● TASK REQUIREMENTS
Each line that follows should be printed again exactly as it stands.

● DATA EXCERPT
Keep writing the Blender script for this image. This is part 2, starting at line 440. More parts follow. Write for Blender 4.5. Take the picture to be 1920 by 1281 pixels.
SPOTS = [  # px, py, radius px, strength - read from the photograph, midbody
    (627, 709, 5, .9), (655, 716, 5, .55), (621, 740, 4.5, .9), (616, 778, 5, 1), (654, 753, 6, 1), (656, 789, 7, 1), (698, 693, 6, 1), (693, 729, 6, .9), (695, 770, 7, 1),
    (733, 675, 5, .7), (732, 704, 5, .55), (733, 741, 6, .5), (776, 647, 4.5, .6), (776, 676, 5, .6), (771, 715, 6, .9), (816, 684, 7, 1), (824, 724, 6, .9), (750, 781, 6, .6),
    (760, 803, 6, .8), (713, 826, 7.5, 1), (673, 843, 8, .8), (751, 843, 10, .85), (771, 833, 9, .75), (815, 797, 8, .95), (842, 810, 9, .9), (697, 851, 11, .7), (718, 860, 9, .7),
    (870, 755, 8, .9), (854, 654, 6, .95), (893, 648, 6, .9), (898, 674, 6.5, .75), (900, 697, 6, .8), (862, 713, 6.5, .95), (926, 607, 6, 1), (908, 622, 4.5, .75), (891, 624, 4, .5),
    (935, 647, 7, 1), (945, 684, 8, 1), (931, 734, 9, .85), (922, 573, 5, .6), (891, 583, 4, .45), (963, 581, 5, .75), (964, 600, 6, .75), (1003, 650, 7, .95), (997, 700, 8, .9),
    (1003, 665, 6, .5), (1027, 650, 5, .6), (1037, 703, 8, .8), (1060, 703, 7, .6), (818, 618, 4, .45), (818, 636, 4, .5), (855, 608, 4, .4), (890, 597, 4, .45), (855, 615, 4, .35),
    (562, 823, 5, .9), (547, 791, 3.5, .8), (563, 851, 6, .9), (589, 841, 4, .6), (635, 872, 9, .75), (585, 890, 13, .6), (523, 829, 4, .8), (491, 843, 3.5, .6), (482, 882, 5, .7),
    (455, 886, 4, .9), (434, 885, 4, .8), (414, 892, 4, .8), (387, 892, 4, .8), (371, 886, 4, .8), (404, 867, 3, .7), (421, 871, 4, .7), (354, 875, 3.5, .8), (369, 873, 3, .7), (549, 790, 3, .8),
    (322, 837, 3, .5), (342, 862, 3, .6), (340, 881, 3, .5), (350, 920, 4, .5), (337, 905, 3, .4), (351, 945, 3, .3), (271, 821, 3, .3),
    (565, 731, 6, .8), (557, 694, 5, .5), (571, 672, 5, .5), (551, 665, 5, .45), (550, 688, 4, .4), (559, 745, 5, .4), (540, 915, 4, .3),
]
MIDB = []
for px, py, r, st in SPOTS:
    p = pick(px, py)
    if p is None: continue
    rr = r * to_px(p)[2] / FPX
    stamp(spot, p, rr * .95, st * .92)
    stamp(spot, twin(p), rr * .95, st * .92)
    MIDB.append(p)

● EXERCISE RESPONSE
Keep writing the Blender script for this image. This is part 2, starting at line 440. More parts follow. Write for Blender 4.5. Take the picture to be 1920 by 1281 pixels.
SPOTS = [  # px, py, radius px, strength - read from the photograph, midbody
    (627, 709, 5, .9), (655, 716, 5, .55), (621, 740, 4.5, .9), (616, 778, 5, 1), (654, 753, 6, 1), (656, 789, 7, 1), (698, 693, 6, 1), (693, 729, 6, .9), (695, 770, 7, 1),
    (733, 675, 5, .7), (732, 704, 5, .55), (733, 741, 6, .5), (776, 647, 4.5, .6), (776, 676, 5, .6), (771, 715, 6, .9), (816, 684, 7, 1), (824, 724, 6, .9), (750, 781, 6, .6),
    (760, 803, 6, .8), (713, 826, 7.5, 1), (673, 843, 8, .8), (751, 843, 10, .85), (771, 833, 9, .75), (815, 797, 8, .95), (842, 810, 9, .9), (697, 851, 11, .7), (718, 860, 9, .7),
    (870, 755, 8, .9), (854, 654, 6, .95), (893, 648, 6, .9), (898, 674, 6.5, .75), (900, 697, 6, .8), (862, 713, 6.5, .95), (926, 607, 6, 1), (908, 622, 4.5, .75), (891, 624, 4, .5),
    (935, 647, 7, 1), (945, 684, 8, 1), (931, 734, 9, .85), (922, 573, 5, .6), (891, 583, 4, .45), (963, 581, 5, .75), (964, 600, 6, .75), (1003, 650, 7, .95), (997, 700, 8, .9),
    (1003, 665, 6, .5), (1027, 650, 5, .6), (1037, 703, 8, .8), (1060, 703, 7, .6), (818, 618, 4, .45), (818, 636, 4, .5), (855, 608, 4, .4), (890, 597, 4, .45), (855, 615, 4, .35),
    (562, 823, 5, .9), (547, 791, 3.5, .8), (563, 851, 6, .9), (589, 841, 4, .6), (635, 872, 9, .75), (585, 890, 13, .6), (523, 829, 4, .8), (491, 843, 3.5, .6), (482, 882, 5, .7),
    (455, 886, 4, .9), (434, 885, 4, .8), (414, 892, 4, .8), (387, 892, 4, .8), (371, 886, 4, .8), (404, 867, 3, .7), (421, 871, 4, .7), (354, 875, 3.5, .8), (369, 873, 3, .7), (549, 790, 3, .8),
    (322, 837, 3, .5), (342, 862, 3, .6), (340, 881, 3, .5), (350, 920, 4, .5), (337, 905, 3, .4), (351, 945, 3, .3), (271, 821, 3, .3),
    (565, 731, 6, .8), (557, 694, 5, .5), (571, 672, 5, .5), (551, 665, 5, .45), (550, 688, 4, .4), (559, 745, 5, .4), (540, 915, 4, .3),
]
MIDB = []
for px, py, r, st in SPOTS:
    p = pick(px, py)
    if p is None: continue
    rr = r * to_px(p)[2] / FPX
    stamp(spot, p, rr * .95, st * .92)
    stamp(spot, twin(p), rr * .95, st * .92)
    MIDB.append(p)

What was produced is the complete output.